The wives, the Dark Sisters, are well differentiated. There’s the dutiful ones, the favored one, the full-on crazy wife, and one who discovers she cannot be content preparing for the joy and fulfillment promised in the next life by suffering in this one. Eliza realizes she wants some measure of happiness during her earthly life. When she learns from another of the Prophet’s wives that he has pledged her 15-year-old daughter to wed a near 60-year-old man, she knows she must get herself and her daughter out.

You won’t leave the Perelman Theater humming the score, but you may be moved to complete silence and hours of contemplation, as I was upon realizing that some women are treated like goods and chattel in 21st-century America.

Everything and everyone bears mention for the success of this show. The set by Leo Warner, the spectacular video design by Warner and Mark Grimmer, and the lighting by Donald Holder combined for the ideal vehicle showcasing director Rebecca Taichman’s vision for the show as a symbolic and surreal statement about the oppression of women in modern-day religious sects. Together they make a powerful statement revealing a male-dominated microcosm who claim moral superiority, all the while grinding their filthy work boots into the necks of cowed, indoctrinated women.

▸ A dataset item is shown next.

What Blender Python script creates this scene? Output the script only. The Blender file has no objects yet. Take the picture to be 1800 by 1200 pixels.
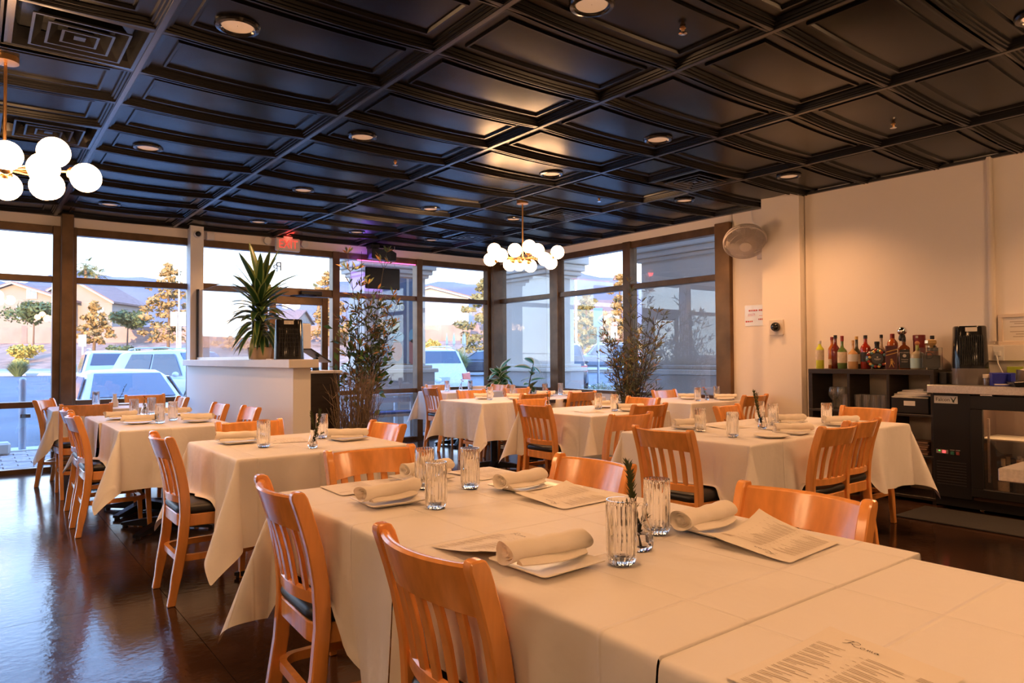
import bpy, bmesh, math, random
from mathutils import Vector, Matrix
R = random.Random(7)
SC = bpy.context.scene
COL = SC.collection
PI = math.pi
rad = math.radians

# ------------------------------------------------------------------ camera
cam = bpy.data.cameras.new('camera')
cam.sensor_width = 36.0
cam.lens = 1234.12 / 1800 * 36
cam.clip_end = 3000
co = bpy.data.objects.new('camera', cam)
COL.objects.link(co)
def _axes(y, p, r):
    fw = Vector((math.sin(y)*math.cos(p), math.cos(y)*math.cos(p), math.sin(p)))
    rt = Vector((math.cos(y), -math.sin(y), 0)); up = rt.cross(fw)
    return math.cos(r)*rt+math.sin(r)*up, -math.sin(r)*rt+math.cos(r)*up, fw
_rt, _up, _fw = _axes(0.6552, 0.0230, -0.0059)
_m = Matrix((( _rt.x, _up.x, -_fw.x, 0), (_rt.y, _up.y, -_fw.y, 0), (_rt.z, _up.z, -_fw.z, 1.23), (0, 0, 0, 1)))
co.matrix_world = _m
SC.camera = co

# ------------------------------------------------------------------ view, world, sun
SC.view_settings.view_transform = 'Standard'
SC.view_settings.look = 'None'
SC.view_settings.exposure = 1.36
SC.view_settings.gamma = 1.0
SC.view_settings.use_curve_mapping = False
SC.cycles.use_denoising = True
SC.cycles.max_bounces = 8
SC.cycles.diffuse_bounces = 4
SC.cycles.glossy_bounces = 4
SC.cycles.transmission_bounces = 8
SC.cycles.transparent_max_bounces = 12
SC.cycles.caustics_reflective = False
SC.cycles.caustics_refractive = False
SC.cycles.sample_clamp_indirect = 6.0

SKY_STRENGTH = 1.55
w = bpy.data.worlds.new('sky'); SC.world = w; w.use_nodes = True
nt = w.node_tree; nt.nodes.clear()
tc = nt.nodes.new('ShaderNodeTexCoord'); sp = nt.nodes.new('ShaderNodeSeparateXYZ')
cr = nt.nodes.new('ShaderNodeValToRGB'); bg = nt.nodes.new('ShaderNodeBackground'); ow = nt.nodes.new('ShaderNodeOutputWorld')
nt.links.new(tc.outputs['Generated'], sp.inputs[0]); nt.links.new(sp.outputs['Z'], cr.inputs[0])
nt.links.new(cr.outputs[0], bg.inputs[0]); nt.links.new(bg.outputs[0], ow.inputs[0])
e = cr.color_ramp.elements
e[0].position = 0.0; e[0].color = (1.10, 1.12, 1.18, 1)
e[1].position = 0.60; e[1].color = (0.40, 0.80, 1.9, 1)
x = cr.color_ramp.elements.new(0.16); x.color = (0.92, 1.16, 1.50, 1)
x = cr.color_ramp.elements.new(0.32); x.color = (0.62, 1.0, 1.80, 1)
bg.inputs[1].default_value = SKY_STRENGTH

FX, FY = 0.609, 0.793                      # the way the low sun's light travels, over the roof of the building
sun = bpy.data.lights.new('sun', 'SUN'); sun.energy = 5.0; sun.color = (1, 0.60, 0.30); sun.angle = rad(0.6)
so = bpy.data.objects.new('sun', sun); COL.objects.link(so)
el = rad(7)
so.rotation_euler = Vector((FX*math.cos(el), FY*math.cos(el), -math.sin(el))).to_track_quat('-Z', 'Y').to_euler()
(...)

No lumbering, creaking set pieces in this production, no sir. The special effects seamlessly supported the storytelling and included a sophisticated simulation of an on-air cable TV interview with big screens flying on and offstage and a cliff rising out of the forbidding landscape for a treacherous purpose. The second-act scene with the mad Ruth having a psychotic break while teetering at the cliff’s edge was one of the most heart-pounding scenes I’ve ever witnessed on an opera stage.

Nico Muhly’s score is many things you might expect to hear in a new American opera. It’s discordant, at times, but also palatable and powerful. When strains of Sunday School hymns intermingle with contemporary notes and rhythms, the sacred tunes become haunting rather than consoling. The libretto by Stephen Karam riveted the audience to the supertitle screen. I was torn between watching the stage and not wanting to miss a word because the dialogue is so exquisitely crafted.

Dark Sisters is an ensemble show and every cast member deserves mention for their stellar contribution to its artistic success: Caitlyn Lynch, Eve Gigliotti, Jennifer Check, Margaret Lattimore, Jennifer Zetlan, Kristina Bachrach, and Kevin Burdette, who was so effective playing the loathsome, libidinous Prophet and all the other male roles that he was booed at curtain call. Bravo to all the players for their bravery, talent, and willingness to take risks.

Conductor Neal Goren managed the talented musicians of the Opera Company of Philadelphia Orchestra with aplomb, supporting the singers through interwoven vocal lines as the wives alternately sang over one another or chanted their self-talk, almost arhythmically. The score became chaotic-sounding as the action lurched, sputtered, and soared. It must be a tremendous challenge for Goren, leading musicians to succeed in a work such as this. But succeed he did.

Dark Sisters runs for three more performances. It is an important work in the landscape of modern chamber opera and deserves to be seen and experienced. If such a show can result from collaborative opera, let’s have more of it in spades.